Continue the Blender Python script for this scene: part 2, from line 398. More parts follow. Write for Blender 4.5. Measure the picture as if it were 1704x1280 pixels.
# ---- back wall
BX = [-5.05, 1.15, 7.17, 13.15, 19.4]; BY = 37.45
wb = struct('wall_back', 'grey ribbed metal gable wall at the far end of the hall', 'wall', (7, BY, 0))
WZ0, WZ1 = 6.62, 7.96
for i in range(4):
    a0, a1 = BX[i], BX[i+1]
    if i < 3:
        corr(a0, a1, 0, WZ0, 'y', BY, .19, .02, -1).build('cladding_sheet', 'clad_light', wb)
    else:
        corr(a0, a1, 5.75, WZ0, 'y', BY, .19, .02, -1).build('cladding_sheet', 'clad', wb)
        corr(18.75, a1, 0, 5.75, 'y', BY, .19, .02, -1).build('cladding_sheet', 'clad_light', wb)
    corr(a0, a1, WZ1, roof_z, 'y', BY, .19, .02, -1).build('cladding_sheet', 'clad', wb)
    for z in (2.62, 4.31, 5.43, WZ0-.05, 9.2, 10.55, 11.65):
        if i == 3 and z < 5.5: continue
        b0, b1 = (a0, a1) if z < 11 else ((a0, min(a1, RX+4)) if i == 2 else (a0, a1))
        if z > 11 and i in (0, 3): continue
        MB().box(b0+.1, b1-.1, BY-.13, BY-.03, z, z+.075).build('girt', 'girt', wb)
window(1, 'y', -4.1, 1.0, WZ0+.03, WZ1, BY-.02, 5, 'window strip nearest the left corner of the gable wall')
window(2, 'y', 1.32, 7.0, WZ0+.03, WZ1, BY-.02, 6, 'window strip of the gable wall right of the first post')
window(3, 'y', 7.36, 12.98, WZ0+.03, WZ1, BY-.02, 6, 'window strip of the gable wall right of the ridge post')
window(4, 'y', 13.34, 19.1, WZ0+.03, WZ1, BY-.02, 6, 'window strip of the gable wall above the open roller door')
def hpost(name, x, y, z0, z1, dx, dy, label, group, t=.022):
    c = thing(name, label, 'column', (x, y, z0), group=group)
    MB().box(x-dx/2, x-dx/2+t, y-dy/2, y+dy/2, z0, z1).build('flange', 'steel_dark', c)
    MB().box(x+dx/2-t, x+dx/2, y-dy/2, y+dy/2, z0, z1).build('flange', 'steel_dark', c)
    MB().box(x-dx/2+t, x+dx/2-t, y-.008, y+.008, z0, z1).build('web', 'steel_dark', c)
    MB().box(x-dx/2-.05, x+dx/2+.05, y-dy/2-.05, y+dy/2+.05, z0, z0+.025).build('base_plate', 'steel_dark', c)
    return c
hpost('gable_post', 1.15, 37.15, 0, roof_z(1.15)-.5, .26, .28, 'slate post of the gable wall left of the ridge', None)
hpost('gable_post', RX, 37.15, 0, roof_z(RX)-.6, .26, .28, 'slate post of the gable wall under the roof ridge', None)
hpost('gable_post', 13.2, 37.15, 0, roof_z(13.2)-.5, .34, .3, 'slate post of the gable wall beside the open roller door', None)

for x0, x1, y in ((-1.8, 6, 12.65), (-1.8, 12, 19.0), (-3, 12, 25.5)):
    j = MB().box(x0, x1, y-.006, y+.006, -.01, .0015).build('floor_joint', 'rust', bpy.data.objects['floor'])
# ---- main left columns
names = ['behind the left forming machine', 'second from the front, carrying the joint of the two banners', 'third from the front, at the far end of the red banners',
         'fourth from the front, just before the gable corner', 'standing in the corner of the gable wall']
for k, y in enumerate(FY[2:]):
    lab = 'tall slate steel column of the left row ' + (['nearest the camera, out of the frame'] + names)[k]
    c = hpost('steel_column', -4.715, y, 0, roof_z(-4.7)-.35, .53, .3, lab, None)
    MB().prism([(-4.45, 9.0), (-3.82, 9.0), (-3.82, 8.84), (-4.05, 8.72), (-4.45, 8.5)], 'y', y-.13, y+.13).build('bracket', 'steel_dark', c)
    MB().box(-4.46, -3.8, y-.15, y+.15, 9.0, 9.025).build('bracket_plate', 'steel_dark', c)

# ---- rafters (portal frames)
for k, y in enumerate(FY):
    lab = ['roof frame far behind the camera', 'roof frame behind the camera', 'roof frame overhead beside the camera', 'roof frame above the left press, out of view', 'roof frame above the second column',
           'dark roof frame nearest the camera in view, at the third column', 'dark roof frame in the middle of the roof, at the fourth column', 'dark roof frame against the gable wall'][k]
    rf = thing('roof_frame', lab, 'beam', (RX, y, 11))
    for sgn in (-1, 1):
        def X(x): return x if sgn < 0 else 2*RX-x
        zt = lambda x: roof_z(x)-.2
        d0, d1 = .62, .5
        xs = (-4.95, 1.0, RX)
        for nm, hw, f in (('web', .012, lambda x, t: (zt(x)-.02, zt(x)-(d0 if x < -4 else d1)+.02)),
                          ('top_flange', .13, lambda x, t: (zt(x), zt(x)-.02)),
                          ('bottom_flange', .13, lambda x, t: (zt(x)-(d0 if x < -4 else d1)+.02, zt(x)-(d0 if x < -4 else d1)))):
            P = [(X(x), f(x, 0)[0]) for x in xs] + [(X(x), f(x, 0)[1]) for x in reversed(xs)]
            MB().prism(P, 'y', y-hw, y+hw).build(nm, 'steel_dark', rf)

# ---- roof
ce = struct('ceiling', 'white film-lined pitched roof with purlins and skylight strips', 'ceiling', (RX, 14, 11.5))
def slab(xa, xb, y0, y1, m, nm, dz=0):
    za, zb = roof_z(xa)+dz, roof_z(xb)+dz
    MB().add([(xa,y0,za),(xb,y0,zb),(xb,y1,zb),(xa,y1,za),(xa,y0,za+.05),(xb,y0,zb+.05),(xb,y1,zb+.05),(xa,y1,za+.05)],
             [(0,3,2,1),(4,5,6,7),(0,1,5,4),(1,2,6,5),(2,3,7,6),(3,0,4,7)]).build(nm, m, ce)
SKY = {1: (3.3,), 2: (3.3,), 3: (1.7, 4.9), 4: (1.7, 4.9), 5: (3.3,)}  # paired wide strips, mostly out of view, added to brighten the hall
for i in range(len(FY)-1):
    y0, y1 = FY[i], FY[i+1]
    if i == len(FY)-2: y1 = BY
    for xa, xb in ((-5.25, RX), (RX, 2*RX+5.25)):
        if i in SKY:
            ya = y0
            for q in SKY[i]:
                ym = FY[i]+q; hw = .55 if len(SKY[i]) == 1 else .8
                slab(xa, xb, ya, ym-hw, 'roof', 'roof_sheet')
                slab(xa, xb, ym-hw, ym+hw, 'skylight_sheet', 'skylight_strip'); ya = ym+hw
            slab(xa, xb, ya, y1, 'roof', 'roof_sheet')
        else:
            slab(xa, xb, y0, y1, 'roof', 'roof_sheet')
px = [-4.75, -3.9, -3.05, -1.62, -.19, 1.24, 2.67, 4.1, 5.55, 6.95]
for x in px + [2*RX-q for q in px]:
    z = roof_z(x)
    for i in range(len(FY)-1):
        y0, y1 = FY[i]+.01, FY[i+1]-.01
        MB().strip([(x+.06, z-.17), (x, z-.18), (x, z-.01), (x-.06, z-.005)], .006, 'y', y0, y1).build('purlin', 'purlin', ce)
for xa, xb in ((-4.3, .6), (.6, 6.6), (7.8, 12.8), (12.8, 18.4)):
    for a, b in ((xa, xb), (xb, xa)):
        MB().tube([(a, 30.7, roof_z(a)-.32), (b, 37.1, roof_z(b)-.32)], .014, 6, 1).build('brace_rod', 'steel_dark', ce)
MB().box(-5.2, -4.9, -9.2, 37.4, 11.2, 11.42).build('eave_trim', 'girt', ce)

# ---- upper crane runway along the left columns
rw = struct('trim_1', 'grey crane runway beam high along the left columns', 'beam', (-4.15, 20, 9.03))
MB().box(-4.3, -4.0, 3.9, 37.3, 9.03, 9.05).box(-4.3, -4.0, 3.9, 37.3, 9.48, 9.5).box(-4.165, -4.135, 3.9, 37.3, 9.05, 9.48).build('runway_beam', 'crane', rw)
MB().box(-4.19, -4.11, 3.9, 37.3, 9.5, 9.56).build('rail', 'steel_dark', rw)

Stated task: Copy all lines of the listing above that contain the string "from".

Result below:
Continue the Blender Python script for this scene: part 2, from line 398. More parts follow. Write for Blender 4.5. Measure the picture as if it were 1704x1280 pixels.
names = ['behind the left forming machine', 'second from the front, carrying the joint of the two banners', 'third from the front, at the far end of the red banners',
         'fourth from the front, just before the gable corner', 'standing in the corner of the gable wall']